If made into law, it will ensure greater cohesion among states and help in effective utilisation of water resources.
The Interstate River Water Disputes (Amendment) Bill 2019, which has been passed by the Lok Sabha, but is pending before the Rajya Sabha, will usher in a new era in the country. The Bill, which is expected to be passed in the winter session of Parliament, will not just put an end to decades-long litigation between various states, but also help judicious utilisation of river waters.
The need for early passage of this Bill came to the fore this week when Union Jal Shakti Minister Gajendra Singh Shekhawat presided over an apex council meeting from Delhi on the Krishna river waters on 6 and 7 October. Andhra Pradesh Chief Minister Y.S. Jagan Mohan Reddy and Telangana Chief Minister K. Chandrasekhar Rao (KCR) joined it through a video conference.
It is well known that both Andhra Pradesh and Telangana have been fighting on sharing of Krishna river water ever since the combined state was bifurcated six years ago. Not just these two, but Maharashtra and Karnataka, too, are parties as upper riparian states to the disputes on this river. Similarly, there are several disputes over utilisation of the Godavari river among these states.
Not only this, there are other long-standing river water disputes between Tamil Nadu and Karnataka on Cauvery river water and Tamil Nadu and Kerala on Periyar river water. As the southern peninsula is full of small rivulets that merge into major rivers and the vast spread of river basins and catchment areas, river water disputes have persisted for the last seven decades of Independence.
Article 262 of the Constitution gives rights to states on utilisation of river water within their jurisdictions, but it allows the Centre to decide the inter-state river disputes, if any. The Interstate River Water Disputes Act 1956 passed by Parliament immediately after the reorganisation of the states on linguistic grounds, gave powers to the Centre to adjudicate the disputes through various tribunals.
There are many river-water dispute tribunals in the country for each major river, between two, three or more states, depending on the nature of litigation. Alas, the finality of the verdicts of these tribunals has not been defined by the 1956 Act and left the responsibility of their notification to the Centre, which couldn’t take a firm stand in most cases, due to the delicate political nature of the disputes.

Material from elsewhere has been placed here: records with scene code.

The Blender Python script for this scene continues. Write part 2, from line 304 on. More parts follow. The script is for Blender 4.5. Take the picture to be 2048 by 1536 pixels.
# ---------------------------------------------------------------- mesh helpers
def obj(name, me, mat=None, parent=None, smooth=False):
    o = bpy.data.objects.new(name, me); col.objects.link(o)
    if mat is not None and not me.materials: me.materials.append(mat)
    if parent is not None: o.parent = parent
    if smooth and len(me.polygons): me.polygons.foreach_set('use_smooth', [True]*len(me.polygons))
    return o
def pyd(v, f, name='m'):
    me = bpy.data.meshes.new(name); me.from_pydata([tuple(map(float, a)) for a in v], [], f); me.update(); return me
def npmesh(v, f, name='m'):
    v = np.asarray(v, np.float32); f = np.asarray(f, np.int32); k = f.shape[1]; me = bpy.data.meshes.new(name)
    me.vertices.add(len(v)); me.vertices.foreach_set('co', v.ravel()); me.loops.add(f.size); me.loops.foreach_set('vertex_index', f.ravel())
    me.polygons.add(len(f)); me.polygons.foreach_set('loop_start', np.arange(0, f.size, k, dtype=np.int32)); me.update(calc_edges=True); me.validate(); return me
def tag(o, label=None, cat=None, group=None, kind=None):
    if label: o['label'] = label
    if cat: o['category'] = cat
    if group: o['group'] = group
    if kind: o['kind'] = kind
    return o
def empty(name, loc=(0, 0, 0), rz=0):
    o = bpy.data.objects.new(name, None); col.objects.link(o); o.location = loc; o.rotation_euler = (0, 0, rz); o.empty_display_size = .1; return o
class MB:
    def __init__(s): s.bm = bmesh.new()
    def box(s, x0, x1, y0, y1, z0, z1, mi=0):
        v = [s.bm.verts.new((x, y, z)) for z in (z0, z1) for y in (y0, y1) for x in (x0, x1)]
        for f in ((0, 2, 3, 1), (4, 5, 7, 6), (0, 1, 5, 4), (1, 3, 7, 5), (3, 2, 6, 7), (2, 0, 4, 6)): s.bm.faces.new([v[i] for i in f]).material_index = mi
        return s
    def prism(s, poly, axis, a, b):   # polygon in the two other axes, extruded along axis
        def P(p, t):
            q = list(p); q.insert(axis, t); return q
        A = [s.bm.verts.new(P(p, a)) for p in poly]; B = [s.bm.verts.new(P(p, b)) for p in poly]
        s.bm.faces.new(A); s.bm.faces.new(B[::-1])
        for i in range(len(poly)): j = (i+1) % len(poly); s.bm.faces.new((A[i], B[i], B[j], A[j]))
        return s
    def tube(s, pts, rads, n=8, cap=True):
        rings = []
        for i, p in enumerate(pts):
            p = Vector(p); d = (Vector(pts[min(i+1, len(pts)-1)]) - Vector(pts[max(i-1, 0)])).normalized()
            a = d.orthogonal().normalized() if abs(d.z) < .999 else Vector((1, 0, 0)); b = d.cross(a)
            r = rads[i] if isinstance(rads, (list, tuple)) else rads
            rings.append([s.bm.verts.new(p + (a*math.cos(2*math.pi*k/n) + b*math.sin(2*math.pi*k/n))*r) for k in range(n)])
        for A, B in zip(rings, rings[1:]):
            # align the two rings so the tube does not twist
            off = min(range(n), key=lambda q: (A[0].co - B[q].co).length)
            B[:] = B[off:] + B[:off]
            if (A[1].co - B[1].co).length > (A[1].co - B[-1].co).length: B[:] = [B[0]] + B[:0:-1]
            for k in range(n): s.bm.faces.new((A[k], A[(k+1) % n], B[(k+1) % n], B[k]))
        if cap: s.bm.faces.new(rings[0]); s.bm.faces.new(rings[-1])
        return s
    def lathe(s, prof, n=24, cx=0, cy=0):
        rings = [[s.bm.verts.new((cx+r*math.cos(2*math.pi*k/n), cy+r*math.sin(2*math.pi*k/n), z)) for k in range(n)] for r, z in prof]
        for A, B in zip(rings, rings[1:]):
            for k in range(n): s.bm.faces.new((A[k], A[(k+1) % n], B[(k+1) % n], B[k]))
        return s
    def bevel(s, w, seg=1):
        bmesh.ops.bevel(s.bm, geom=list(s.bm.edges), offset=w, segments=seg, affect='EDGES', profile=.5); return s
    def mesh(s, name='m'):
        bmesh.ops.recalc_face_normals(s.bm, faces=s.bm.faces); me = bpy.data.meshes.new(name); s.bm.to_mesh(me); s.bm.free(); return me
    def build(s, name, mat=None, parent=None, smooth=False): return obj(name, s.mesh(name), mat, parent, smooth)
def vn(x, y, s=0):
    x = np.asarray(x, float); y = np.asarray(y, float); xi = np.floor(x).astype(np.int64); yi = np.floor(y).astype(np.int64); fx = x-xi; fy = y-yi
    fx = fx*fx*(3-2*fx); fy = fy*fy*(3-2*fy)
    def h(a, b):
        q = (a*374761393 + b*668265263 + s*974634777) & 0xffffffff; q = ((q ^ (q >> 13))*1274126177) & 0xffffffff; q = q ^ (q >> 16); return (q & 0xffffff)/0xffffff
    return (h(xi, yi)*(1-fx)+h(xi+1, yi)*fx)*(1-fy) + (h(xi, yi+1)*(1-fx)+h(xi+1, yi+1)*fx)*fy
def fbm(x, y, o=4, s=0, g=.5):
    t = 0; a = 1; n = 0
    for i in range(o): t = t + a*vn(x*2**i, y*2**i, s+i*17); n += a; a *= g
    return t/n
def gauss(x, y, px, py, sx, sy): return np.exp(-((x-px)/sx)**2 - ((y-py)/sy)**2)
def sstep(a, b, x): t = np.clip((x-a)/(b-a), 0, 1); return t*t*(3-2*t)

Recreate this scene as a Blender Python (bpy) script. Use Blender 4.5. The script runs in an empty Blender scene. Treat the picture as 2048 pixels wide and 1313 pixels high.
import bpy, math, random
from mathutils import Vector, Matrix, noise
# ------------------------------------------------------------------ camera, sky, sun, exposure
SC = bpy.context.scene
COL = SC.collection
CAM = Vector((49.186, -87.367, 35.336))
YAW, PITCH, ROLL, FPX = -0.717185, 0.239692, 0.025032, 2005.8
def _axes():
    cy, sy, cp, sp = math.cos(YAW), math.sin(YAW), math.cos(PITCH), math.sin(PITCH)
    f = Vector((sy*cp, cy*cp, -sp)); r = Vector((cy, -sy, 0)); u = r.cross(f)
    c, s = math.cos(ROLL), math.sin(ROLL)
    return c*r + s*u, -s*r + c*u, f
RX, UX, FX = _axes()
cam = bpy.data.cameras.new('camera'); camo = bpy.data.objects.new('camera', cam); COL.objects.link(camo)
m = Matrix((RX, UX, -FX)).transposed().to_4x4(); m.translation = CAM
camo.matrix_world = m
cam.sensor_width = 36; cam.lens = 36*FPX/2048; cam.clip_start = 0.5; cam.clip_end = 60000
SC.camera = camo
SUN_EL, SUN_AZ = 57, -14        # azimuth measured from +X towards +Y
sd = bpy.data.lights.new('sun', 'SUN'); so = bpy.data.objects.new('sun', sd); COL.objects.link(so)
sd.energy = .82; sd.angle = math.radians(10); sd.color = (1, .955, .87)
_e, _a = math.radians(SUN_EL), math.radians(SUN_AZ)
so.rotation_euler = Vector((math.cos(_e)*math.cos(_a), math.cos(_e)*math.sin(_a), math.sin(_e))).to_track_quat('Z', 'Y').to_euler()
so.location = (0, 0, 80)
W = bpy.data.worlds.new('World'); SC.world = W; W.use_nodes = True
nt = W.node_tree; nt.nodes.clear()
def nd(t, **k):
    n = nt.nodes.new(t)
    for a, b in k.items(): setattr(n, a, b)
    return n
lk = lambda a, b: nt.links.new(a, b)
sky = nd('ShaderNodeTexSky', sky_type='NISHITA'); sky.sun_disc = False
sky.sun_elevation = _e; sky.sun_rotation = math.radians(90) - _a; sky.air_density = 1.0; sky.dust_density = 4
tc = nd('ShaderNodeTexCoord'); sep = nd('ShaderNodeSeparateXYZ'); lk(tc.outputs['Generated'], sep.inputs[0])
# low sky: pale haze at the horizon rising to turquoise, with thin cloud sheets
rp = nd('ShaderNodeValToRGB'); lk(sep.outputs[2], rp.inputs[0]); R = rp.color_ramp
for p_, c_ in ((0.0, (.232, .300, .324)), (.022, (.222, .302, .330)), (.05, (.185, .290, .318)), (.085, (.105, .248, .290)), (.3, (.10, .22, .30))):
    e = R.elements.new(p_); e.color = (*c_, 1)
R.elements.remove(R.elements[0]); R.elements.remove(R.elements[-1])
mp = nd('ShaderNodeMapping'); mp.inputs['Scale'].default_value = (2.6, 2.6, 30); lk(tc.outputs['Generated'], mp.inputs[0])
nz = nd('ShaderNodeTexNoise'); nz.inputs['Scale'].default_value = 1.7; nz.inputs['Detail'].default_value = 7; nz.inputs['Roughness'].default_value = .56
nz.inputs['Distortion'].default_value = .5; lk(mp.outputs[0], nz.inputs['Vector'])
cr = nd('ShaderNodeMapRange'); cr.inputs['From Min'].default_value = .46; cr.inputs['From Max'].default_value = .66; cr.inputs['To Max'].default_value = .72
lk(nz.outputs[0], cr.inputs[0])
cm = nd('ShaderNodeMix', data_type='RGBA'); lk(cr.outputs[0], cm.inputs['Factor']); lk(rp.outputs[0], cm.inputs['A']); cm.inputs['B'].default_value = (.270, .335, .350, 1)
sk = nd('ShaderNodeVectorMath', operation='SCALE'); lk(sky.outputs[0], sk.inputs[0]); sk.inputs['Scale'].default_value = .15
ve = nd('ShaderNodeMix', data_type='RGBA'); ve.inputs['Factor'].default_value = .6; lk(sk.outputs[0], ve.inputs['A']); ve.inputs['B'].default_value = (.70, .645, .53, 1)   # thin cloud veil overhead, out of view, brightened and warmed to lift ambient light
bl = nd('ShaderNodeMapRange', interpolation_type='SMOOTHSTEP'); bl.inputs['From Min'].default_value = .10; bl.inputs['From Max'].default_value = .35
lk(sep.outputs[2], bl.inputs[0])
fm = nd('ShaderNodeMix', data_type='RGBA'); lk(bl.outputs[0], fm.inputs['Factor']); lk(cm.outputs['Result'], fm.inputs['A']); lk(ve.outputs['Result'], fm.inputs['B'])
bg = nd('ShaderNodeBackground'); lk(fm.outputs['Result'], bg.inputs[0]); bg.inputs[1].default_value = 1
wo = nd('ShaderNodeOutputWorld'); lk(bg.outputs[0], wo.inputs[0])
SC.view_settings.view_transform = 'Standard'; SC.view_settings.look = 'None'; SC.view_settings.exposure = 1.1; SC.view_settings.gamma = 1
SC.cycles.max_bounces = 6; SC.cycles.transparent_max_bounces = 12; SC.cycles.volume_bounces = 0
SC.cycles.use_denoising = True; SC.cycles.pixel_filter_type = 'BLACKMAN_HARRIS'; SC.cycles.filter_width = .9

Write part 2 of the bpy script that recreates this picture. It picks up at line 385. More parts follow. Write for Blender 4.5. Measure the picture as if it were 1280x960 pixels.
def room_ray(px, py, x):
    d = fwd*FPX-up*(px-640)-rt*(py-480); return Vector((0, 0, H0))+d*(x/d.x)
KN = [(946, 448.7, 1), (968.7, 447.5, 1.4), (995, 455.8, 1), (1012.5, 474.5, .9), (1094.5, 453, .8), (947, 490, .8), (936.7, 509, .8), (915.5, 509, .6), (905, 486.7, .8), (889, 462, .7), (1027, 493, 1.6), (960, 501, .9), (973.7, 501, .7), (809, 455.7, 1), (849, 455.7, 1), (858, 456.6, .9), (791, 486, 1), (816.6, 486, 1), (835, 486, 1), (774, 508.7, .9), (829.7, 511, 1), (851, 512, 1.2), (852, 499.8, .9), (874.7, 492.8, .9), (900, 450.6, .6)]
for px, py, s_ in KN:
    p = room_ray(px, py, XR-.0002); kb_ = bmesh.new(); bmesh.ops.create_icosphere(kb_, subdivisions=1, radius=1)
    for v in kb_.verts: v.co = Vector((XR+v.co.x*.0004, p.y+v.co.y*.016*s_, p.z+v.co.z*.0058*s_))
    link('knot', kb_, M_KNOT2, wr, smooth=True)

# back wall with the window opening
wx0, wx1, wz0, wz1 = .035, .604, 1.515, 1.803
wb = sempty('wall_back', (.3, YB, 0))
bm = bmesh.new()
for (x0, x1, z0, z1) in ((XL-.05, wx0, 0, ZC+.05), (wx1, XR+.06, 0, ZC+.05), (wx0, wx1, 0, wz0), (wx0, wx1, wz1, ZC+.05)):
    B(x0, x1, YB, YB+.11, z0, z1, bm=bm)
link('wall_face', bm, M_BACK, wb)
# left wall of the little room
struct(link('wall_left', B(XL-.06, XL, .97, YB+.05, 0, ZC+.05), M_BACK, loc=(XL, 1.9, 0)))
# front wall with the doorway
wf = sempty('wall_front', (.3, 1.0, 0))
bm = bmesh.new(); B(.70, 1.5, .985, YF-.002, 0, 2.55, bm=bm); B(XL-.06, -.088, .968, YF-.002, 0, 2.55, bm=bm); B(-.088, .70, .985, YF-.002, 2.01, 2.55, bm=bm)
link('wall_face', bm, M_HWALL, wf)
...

As a result, most of the cases landed at Supreme Court where inordinate delays are common by the time the disputes are settled. As Shekhawat pointed out in a Parliamentary debate last year, the tribunals have taken as many as 20 years to settle a dispute, while the SC takes some more years to close the issue, thus jeopardising the relations between the states.
Sometimes these disputes turn into law and order issues, causing bad blood between people. For example, whenever there is an order to release Cauvery river for the drinking water needs of people of Chennai, the city of Bengaluru erupts in protests, sometimes snapping all transport between the two states.
This 1956 Act was once amended in 2002, but the changes were not comprehensive to address the needs of the contemporary times. Dwindling rainfall, growing population, changing usage patterns and emerging ecological concerns have made the river water disputes into major challenges before the country.
Shekhawat must be appreciated for defusing the tensions between AP and Telangana this week by deftly suggesting an active role of his ministry at the Centre. Luckily, both the CMs have agreed to the Jal Shakti ministry’s decision to refer the matter to a special tribunal. Otherwise, we could have seen violent clashes of farmers of the two states the way they took place a few years ago.
The Amendment Bill, which might be made into an Act of 2020, will set up one interstate river water tribunal for the entire country with different benches for different rivers, depending on the disputes. These benches comprising retired justices, officials and experts would deliver time-bound verdicts—not more than two years and extendable to one more year.
So, any river water dispute between the states would be solved within a maximum of three years and the tribunal verdicts are legally enforceable and binding on the parties. There will be no need for the Centre to separately notify the verdicts, as per the provisions of the Bill, paving way for their automatic implementation.
Then, there won’t be instances of states openly defying rulings of the SC and creating political trouble for the Centre. This new Bill, if made into law, would ensure greater cohesion among the states and help in effective utilisation of water resources. As Shekhawat told the Lok Sabha in July 2019, this Bill will look after the river waters of the country for the next 30 years.